Print exactly the lines from the first one down to the line containing "cam_d.clip_start = 0.02", both ends included, with no pictures and nothing else.

·····

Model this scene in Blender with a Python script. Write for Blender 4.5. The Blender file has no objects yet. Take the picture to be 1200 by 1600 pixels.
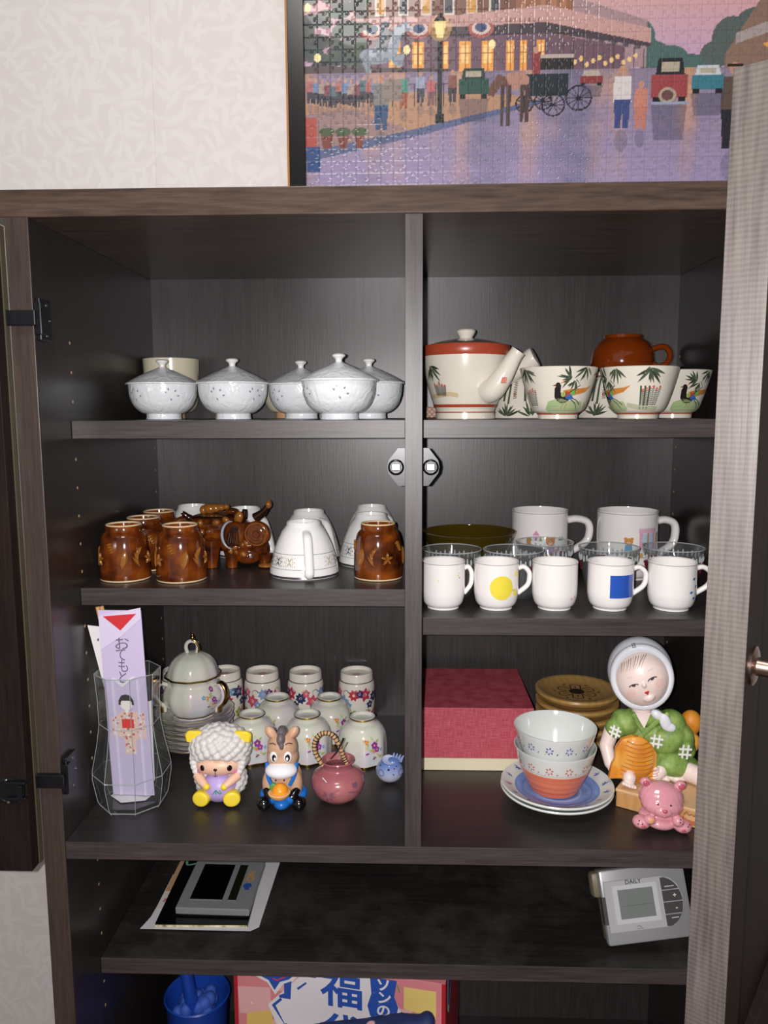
import bpy, bmesh, math, random
import numpy as np
from mathutils import Vector, Matrix, Euler
from mathutils.geometry import delaunay_2d_cdt

sc = bpy.context.scene
PI = math.pi
rnd = random.Random(7)

# ------------------------------------------------------------------ camera
cam_d = bpy.data.cameras.new('camera'); cam = bpy.data.objects.new('camera', cam_d)
sc.collection.objects.link(cam); sc.camera = cam
F_PX, PITCH, YAW, ROLL = 1211.6, 0.1287, -0.0327, -0.0032
CAM = Vector((-0.0051, -0.8916, 0.0104))
_fw = Vector((math.sin(YAW)*math.cos(PITCH), math.cos(YAW)*math.cos(PITCH), -math.sin(PITCH)))
_r = Vector((math.cos(YAW), -math.sin(YAW), 0)); _u = _r.cross(_fw)
_r2 = math.cos(ROLL)*_r + math.sin(ROLL)*_u; _u2 = -math.sin(ROLL)*_r + math.cos(ROLL)*_u
_m = Matrix((_r2, _u2, -_fw)).transposed().to_4x4(); _m.translation = CAM
cam.matrix_world = _m
cam_d.sensor_fit = 'VERTICAL'; cam_d.sensor_height = 36.0; cam_d.lens = F_PX*36.0/1600.0
cam_d.clip_start = 0.02

# ------------------------------------------------------------------ light
world = bpy.data.worlds.new('world'); sc.world = world; world.use_nodes = True
world.node_tree.nodes['Background'].inputs[0].default_value = (1.0, 0.96, 0.92, 1)
world.node_tree.nodes['Background'].inputs[1].default_value = 0.27
def lamp(name, kind, loc, power, size, col=(1, 1, 1), look=None):
    d = bpy.data.lights.new(name, kind); d.energy = power; d.color = col
    if kind == 'AREA': d.shape = 'DISK'; d.size = size
    else: d.shadow_soft_size = size
    o = bpy.data.objects.new(name, d); sc.collection.objects.link(o); o.location = loc
    if look is not None: o.rotation_euler = (Vector(look)-Vector(loc)).to_track_quat('-Z', 'Y').to_euler()
    return o
lamp('phone_flash', 'POINT', (CAM.x-0.019, CAM.y-0.002, CAM.z+0.004), 42.0, 0.004, (1.0, 0.965, 0.965))
lamp('ceiling_lamp', 'AREA', (-0.15, -1.0, 1.45), 11.0, 0.5, (1.0, 0.95, 0.91), (0, 0.3, 0.2))
sc.view_settings.view_transform = 'Standard'; sc.view_settings.look = 'None'
sc.view_settings.exposure = 0.0; sc.view_settings.gamma = 1.0; sc.view_settings.use_curve_mapping = False

# ------------------------------------------------------------------ helpers
def lin(c):
    if isinstance(c, str):
        c = c.lstrip('#'); c = [int(c[i:i+2], 16)/255 for i in (0, 2, 4)]
    return tuple((x/12.92 if x <= .04045 else ((x+.055)/1.055)**2.4) for x in c)
C = sc.collection

class NT:
    def __init__(s, name):
        s.m = bpy.data.materials.new(name); s.m.use_nodes = True; s.t = s.m.node_tree
        s.b = s.t.nodes['Principled BSDF']
    def n(s, typ, **kw):
        o = s.t.nodes.new(typ)
        for k, v in kw.items():
            if k in o.inputs: o.inputs[k].default_value = v
            else: setattr(o, k, v)
        return o
    def l(s, a, b): s.t.links.new(a, b)
    def ramp(s, src, stops):
        r = s.n('ShaderNodeValToRGB'); e = r.color_ramp.elements
        while len(e) < len(stops): e.new(0.5)
        for i, (p, c) in enumerate(stops):
            e[i].position = p; e[i].color = (*lin(c), 1)
        s.l(src, r.inputs[0]); return r
    def bump(s, src, strength=.3, dist=.001):
        b = s.n('ShaderNodeBump', Strength=strength, Distance=dist); s.l(src, b.inputs['Height']); s.l(b.outputs[0], s.b.inputs['Normal']); return b
    def coords(s, scale=(1, 1, 1), kind='Object'):
        tc = s.n('ShaderNodeTexCoord'); mp = s.n('ShaderNodeMapping'); mp.inputs['Scale'].default_value = scale
        s.l(tc.outputs[kind], mp.inputs[0]); return mp.outputs[0]

def pm(name, col, rough=.3, spec=.5, coat=0., metal=0., sss=0., vary=0., bump=0., bscale=200.):
    k = NT(name); b = k.b
    b.inputs['Base Color'].default_value = (*lin(col), 1); b.inputs['Roughness'].default_value = rough
    b.inputs['Specular IOR Level'].default_value = spec; b.inputs['Coat Weight'].default_value = coat
    b.inputs['Coat Roughness'].default_value = .06; b.inputs['Metallic'].default_value = metal
    if sss: b.inputs['Subsurface Weight'].default_value = sss; b.inputs['Subsurface Scale'].default_value = .003
    co = k.coords()
    nz = k.n('ShaderNodeTexNoise', Scale=bscale, Detail=4.0); k.l(co, nz.inputs['Vector'])
    if vary:
        hs = k.n('ShaderNodeHueSaturation'); hs.inputs['Color'].default_value = (*lin(col), 1)
        mr = k.n('ShaderNodeMapRange'); mr.inputs['To Min'].default_value = 1-vary; mr.inputs['To Max'].default_value = 1+vary
        k.l(nz.outputs[0], mr.inputs[0]); k.l(mr.outputs[0], hs.inputs['Value']); k.l(hs.outputs[0], b.inputs['Base Color'])
    if bump: k.bump(nz.outputs[0], bump, .0006)
    return k.m

def paint_mat(name, rough=.3, coat=0., spec=.5, bump=0., metal=0.):
    k = NT(name); a = k.n('ShaderNodeAttribute', attribute_name='Col'); k.l(a.outputs['Color'], k.b.inputs['Base Color'])
    k.b.inputs['Roughness'].default_value = rough; k.b.inputs['Coat Weight'].default_value = coat
    k.b.inputs['Specular IOR Level'].default_value = spec; k.b.inputs['Metallic'].default_value = metal
    if bump:
        nz = k.n('ShaderNodeTexNoise', Scale=400., Detail=3.); k.l(k.coords(), nz.inputs['Vector']); k.bump(nz.outputs[0], bump, .0005)
    return k.m

def wood(name, c0, c1, axis, rough, spec=.5, dens=1., weave=False, dust=0.):
    """dark grained wood, the grain running along one axis"""
    k = NT(name); s = [70*dens]*3; s['XYZ'.index(axis)] = 2.2
    co = k.coords(tuple(s))
    n1 = k.n('ShaderNodeTexNoise', Scale=1.6, Detail=6.0, Roughness=.65, Distortion=.6); k.l(co, n1.inputs['Vector'])
    s2 = [420*dens]*3; s2['XYZ'.index(axis)] = 22.
    co2 = k.coords(tuple(s2)); n2 = k.n('ShaderNodeTexNoise', Scale=1.0, Detail=3.0); k.l(co2, n2.inputs['Vector'])
    mx = k.n('ShaderNodeMix', data_type='FLOAT'); mx.inputs[0].default_value = .5
    k.l(n1.outputs[0], mx.inputs[2]); k.l(n2.outputs[0], mx.inputs[3])
    src = mx.outputs[0]
    if weave:
        w1 = k.n('ShaderNodeTexWave', Scale=95., wave_type='BANDS', bands_direction='Z', Distortion=1.2); k.l(k.coords(), w1.inputs['Vector'])
        m2 = k.n('ShaderNodeMix', data_type='FLOAT'); m2.inputs[0].default_value = .10; k.l(src, m2.inputs[2]); k.l(w1.outputs['Fac'], m2.inputs[3]); src = m2.outputs[0]
    r = k.ramp(src, [(.32, c0), (.68, c1)])
    out = r.outputs[0]
    if dust:
        nd = k.n('ShaderNodeTexNoise', Scale=9., Detail=7., Roughness=.7); k.l(k.coords(), nd.inputs['Vector'])
        rd = k.ramp(nd.outputs[0], [(.45, '#000000'), (.75, '#ffffff')])
        md = k.n('ShaderNodeMix', data_type='RGBA'); md.inputs[7].default_value = (*lin('#8d8880'), 1)
        ml = k.n('ShaderNodeMath', operation='MULTIPLY'); ml.inputs[1].default_value = dust; k.l(rd.outputs[0], ml.inputs[0])
        k.l(ml.outputs[0], md.inputs[0]); k.l(out, md.inputs[6]); out = md.outputs[2]
    k.l(out, k.b.inputs['Base Color'])
    k.b.inputs['Roughness'].default_value = rough; k.b.inputs['Specular IOR Level'].default_value = spec
    k.bump(n2.outputs[0], .12, .0006)
    return k.m

def glass(name, col=(1, 1, 1), rough=.0, ior=1.5, body=0.):
    """thin-walled glass: clear straight through, mirror-like where Fresnel says so"""
    k = NT(name); out = k.t.nodes['Material Output']
    tr_ = k.n('ShaderNodeBsdfTransparent'); tr_.inputs[0].default_value = (*col, 1)
    gl = k.n('ShaderNodeBsdfGlossy'); gl.inputs['Roughness'].default_value = .03+rough
    lf = k.n('ShaderNodeLayerWeight', Blend=.5); lp = k.n('ShaderNodeMath', operation='POWER'); lp.inputs[1].default_value = 4.; k.l(lf.outputs['Facing'], lp.inputs[0]); lw = k.n('ShaderNodeMapRange'); lw.inputs['To Min'].default_value = ((ior-1)/(ior+1))**2; k.l(lp.outputs[0], lw.inputs[0]); mx = k.n('ShaderNodeMixShader'); k.l(lw.outputs[0], mx.inputs[0]); k.l(tr_.outputs[0], mx.inputs[1]); k.l(gl.outputs[0], mx.inputs[2])
    last = mx.outputs[0]
    if body:
        df = k.n('ShaderNodeBsdfDiffuse'); df.inputs[0].default_value = (*col, 1); m2 = k.n('ShaderNodeMixShader'); m2.inputs[0].default_value = body
        k.l(last, m2.inputs[1]); k.l(df.outputs[0], m2.inputs[2]); last = m2.outputs[0]
    k.l(last, out.inputs['Surface']); return k.m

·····

- **Result for this task**
Model this scene in Blender with a Python script. Write for Blender 4.5. The Blender file has no objects yet. Take the picture to be 1200 by 1600 pixels.
import bpy, bmesh, math, random
import numpy as np
from mathutils import Vector, Matrix, Euler
from mathutils.geometry import delaunay_2d_cdt

sc = bpy.context.scene
PI = math.pi
rnd = random.Random(7)

# ------------------------------------------------------------------ camera
cam_d = bpy.data.cameras.new('camera'); cam = bpy.data.objects.new('camera', cam_d)
sc.collection.objects.link(cam); sc.camera = cam
F_PX, PITCH, YAW, ROLL = 1211.6, 0.1287, -0.0327, -0.0032
CAM = Vector((-0.0051, -0.8916, 0.0104))
_fw = Vector((math.sin(YAW)*math.cos(PITCH), math.cos(YAW)*math.cos(PITCH), -math.sin(PITCH)))
_r = Vector((math.cos(YAW), -math.sin(YAW), 0)); _u = _r.cross(_fw)
_r2 = math.cos(ROLL)*_r + math.sin(ROLL)*_u; _u2 = -math.sin(ROLL)*_r + math.cos(ROLL)*_u
_m = Matrix((_r2, _u2, -_fw)).transposed().to_4x4(); _m.translation = CAM
cam.matrix_world = _m
cam_d.sensor_fit = 'VERTICAL'; cam_d.sensor_height = 36.0; cam_d.lens = F_PX*36.0/1600.0
cam_d.clip_start = 0.02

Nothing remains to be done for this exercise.